#### [SUPPLIED INFORMATION]
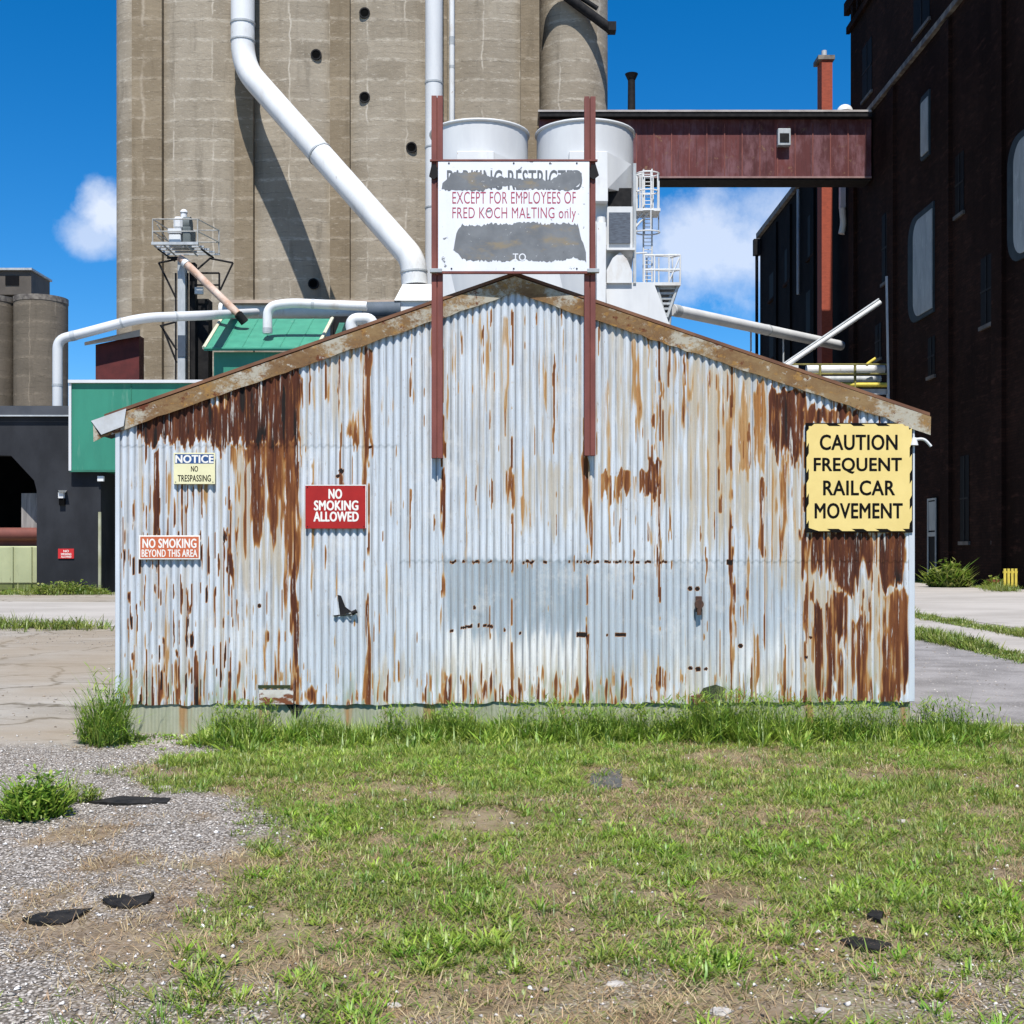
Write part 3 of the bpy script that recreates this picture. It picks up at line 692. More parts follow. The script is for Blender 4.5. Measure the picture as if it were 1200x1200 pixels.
# door latch, lock, low hatch and torn hole on the wall
lt = MB()
MB().prism_y([(PX(391.5, YS), PZ(721, YS)), (PX(392, YS), PZ(703, YS)), (PX(395, YS), PZ(698, YS)), (PX(397, YS), PZ(721, YS))], YS - .024, YS - .012).build('torn_flap', m_corner, shed)
lt.prism_y([(PX(396, YS), PZ(697, YS)), (PX(400, YS), PZ(698, YS)), (PX(405, YS), PZ(711, YS)), (PX(413, YS), PZ(717, YS)), (PX(399, YS), PZ(721, YS))], YS - .026, YS - .018)
lt.tube([P(391, 721.5, YS - .02), P(412, 720, YS - .03)], .006, 8); lt.tube([P(412, 719, YS - .035), P(418, 716, YS - .035)], .020, 10)
lt.build('latch', m_dark, shed)
lk = MB(); c = P(819, 708, YS - .03)
lk.box(c[0] - .03, c[0] + .03, YS - .03, YS - .008, c[2] - .075, c[2] + .075, .006)
lk.tube([(c[0], YS - .028, c[2]), (c[0], YS - .065, c[2])], .042, 14); lk.tube([(c[0] - .002, YS - .05, c[2] - .04), (c[0], YS - .05, c[2] - .10)], .022, 10)
lk.build('lock', M('rusted_iron', (.045, .026, .02), (.09, .045, .028), 20), shed)
ht = MB(); ht.box(PX(304, YS), PX(344, YS), YS - .022, YS - .016, PZ(825, YS), PZ(808, YS)); 
MB().box(PX(303, YS), PX(341, YS), YS - .028, YS - .020, PZ(806.5, YS), PZ(802.5, YS)).build('hatch_slot', M('mossy_slot', (.02, .028, .01), (.05, .06, .02), 30), shed)
ht.build('hatch', M('rusty_hatch', (.55, .54, .50), (.42, .38, .32), 5, (1, 1, 2), .8, [((.16, .055, .022), 6, (1, 1, 2.2), .48, .56)]), shed)
hl = MB(); hl.prism_y([(PX(818, YS), PZ(815, YS)), (PX(824, YS), PZ(806, YS)), (PX(838, YS), PZ(802, YS)), (PX(850, YS), PZ(806, YS)), (PX(848, YS), PZ(818, YS)), (PX(830, YS), PZ(822, YS))], YS - .019, YS - .015)
hl.build('torn_hole', M('torn_sheet_hole', (.02, .03, .012), (.10, .11, .05), 30), shed)
fp = MB(); fp.prism_y([(PX(809, YS), PZ(815, YS)), (PX(823, YS), PZ(813, YS)), (PX(824, YS), PZ(820, YS)), (PX(813, YS), PZ(826, YS))], YS - .06, YS - .02); fp.build('bent_flap', m_rail_red, shed)
tg = MB(); tg.prism_y([(PX(335, YS), PZ(826, YS)), (PX(356, YS), PZ(826, YS)), (PX(347, YS), PZ(842, YS))], YS + .008, YS + .013); tg.build('torn_tag', m_dark, shed)
# hooked pipe at the right eave
el = MB(); el.tube(fillet([P(1062, 516, YS - .02), P(1083, 514, YS - .02), P(1091, 523, YS - .02)], .06), .014, 10)
el.cyl(*P(1071, 0, YS - .02)[:2], PZ(522, YS), PZ(513, YS), .040, .022, 14); el.build('eave_lamp', m_white, shed, 'small white lamp on a hooked pipe arm')

# ------------------------------------------------------------------ signs on the shed
def text_part(lines, y, mat, parent, name='lettering', bold=.02):
    for (t, x0, x1, y0, y1, *r) in lines:
        vs, fs = text_geo(t, PX(x0, YS), PX(x1, YS), PZ(y1, YS), PZ(y0, YS), y, r[0] if r else bold)
        MB().add(vs, fs).build(name, mat, parent)
def board(x0, x1, y0, y1, yf, mat, parent, name='board', th=.008):
    return MB().box(PX(x0, YS), PX(x1, YS), yf, yf + th, PZ(y1, YS), PZ(y0, YS), .0015).build(name, mat, parent)
def screws(pts, yf, parent, r=.006, mat=None):
    for (x, y) in pts:
        p = P(x, y, YS)
        MB().tube([(p[0], yf - .004, p[2]), (p[0], yf, p[2])], r, 8).build('screw', mat or m_dark, parent)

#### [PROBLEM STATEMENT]
The data above should be repeated exactly, minus any pictures.

#### [ANSWER TO THIS TASK]
Write part 3 of the bpy script that recreates this picture. It picks up at line 692. More parts follow. The script is for Blender 4.5. Measure the picture as if it were 1200x1200 pixels.
# door latch, lock, low hatch and torn hole on the wall
lt = MB()
MB().prism_y([(PX(391.5, YS), PZ(721, YS)), (PX(392, YS), PZ(703, YS)), (PX(395, YS), PZ(698, YS)), (PX(397, YS), PZ(721, YS))], YS - .024, YS - .012).build('torn_flap', m_corner, shed)
lt.prism_y([(PX(396, YS), PZ(697, YS)), (PX(400, YS), PZ(698, YS)), (PX(405, YS), PZ(711, YS)), (PX(413, YS), PZ(717, YS)), (PX(399, YS), PZ(721, YS))], YS - .026, YS - .018)
lt.tube([P(391, 721.5, YS - .02), P(412, 720, YS - .03)], .006, 8); lt.tube([P(412, 719, YS - .035), P(418, 716, YS - .035)], .020, 10)
lt.build('latch', m_dark, shed)
lk = MB(); c = P(819, 708, YS - .03)
lk.box(c[0] - .03, c[0] + .03, YS - .03, YS - .008, c[2] - .075, c[2] + .075, .006)
lk.tube([(c[0], YS - .028, c[2]), (c[0], YS - .065, c[2])], .042, 14); lk.tube([(c[0] - .002, YS - .05, c[2] - .04), (c[0], YS - .05, c[2] - .10)], .022, 10)
lk.build('lock', M('rusted_iron', (.045, .026, .02), (.09, .045, .028), 20), shed)
ht = MB(); ht.box(PX(304, YS), PX(344, YS), YS - .022, YS - .016, PZ(825, YS), PZ(808, YS)); 
MB().box(PX(303, YS), PX(341, YS), YS - .028, YS - .020, PZ(806.5, YS), PZ(802.5, YS)).build('hatch_slot', M('mossy_slot', (.02, .028, .01), (.05, .06, .02), 30), shed)
ht.build('hatch', M('rusty_hatch', (.55, .54, .50), (.42, .38, .32), 5, (1, 1, 2), .8, [((.16, .055, .022), 6, (1, 1, 2.2), .48, .56)]), shed)
hl = MB(); hl.prism_y([(PX(818, YS), PZ(815, YS)), (PX(824, YS), PZ(806, YS)), (PX(838, YS), PZ(802, YS)), (PX(850, YS), PZ(806, YS)), (PX(848, YS), PZ(818, YS)), (PX(830, YS), PZ(822, YS))], YS - .019, YS - .015)
hl.build('torn_hole', M('torn_sheet_hole', (.02, .03, .012), (.10, .11, .05), 30), shed)
fp = MB(); fp.prism_y([(PX(809, YS), PZ(815, YS)), (PX(823, YS), PZ(813, YS)), (PX(824, YS), PZ(820, YS)), (PX(813, YS), PZ(826, YS))], YS - .06, YS - .02); fp.build('bent_flap', m_rail_red, shed)
tg = MB(); tg.prism_y([(PX(335, YS), PZ(826, YS)), (PX(356, YS), PZ(826, YS)), (PX(347, YS), PZ(842, YS))], YS + .008, YS + .013); tg.build('torn_tag', m_dark, shed)
# hooked pipe at the right eave
el = MB(); el.tube(fillet([P(1062, 516, YS - .02), P(1083, 514, YS - .02), P(1091, 523, YS - .02)], .06), .014, 10)
el.cyl(*P(1071, 0, YS - .02)[:2], PZ(522, YS), PZ(513, YS), .040, .022, 14); el.build('eave_lamp', m_white, shed, 'small white lamp on a hooked pipe arm')

# ------------------------------------------------------------------ signs on the shed
def text_part(lines, y, mat, parent, name='lettering', bold=.02):
    for (t, x0, x1, y0, y1, *r) in lines:
        vs, fs = text_geo(t, PX(x0, YS), PX(x1, YS), PZ(y1, YS), PZ(y0, YS), y, r[0] if r else bold)
        MB().add(vs, fs).build(name, mat, parent)
def board(x0, x1, y0, y1, yf, mat, parent, name='board', th=.008):
    return MB().box(PX(x0, YS), PX(x1, YS), yf, yf + th, PZ(y1, YS), PZ(y0, YS), .0015).build(name, mat, parent)
def screws(pts, yf, parent, r=.006, mat=None):
    for (x, y) in pts:
        p = P(x, y, YS)
        MB().tube([(p[0], yf - .004, p[2]), (p[0], yf, p[2])], r, 8).build('screw', mat or m_dark, parent)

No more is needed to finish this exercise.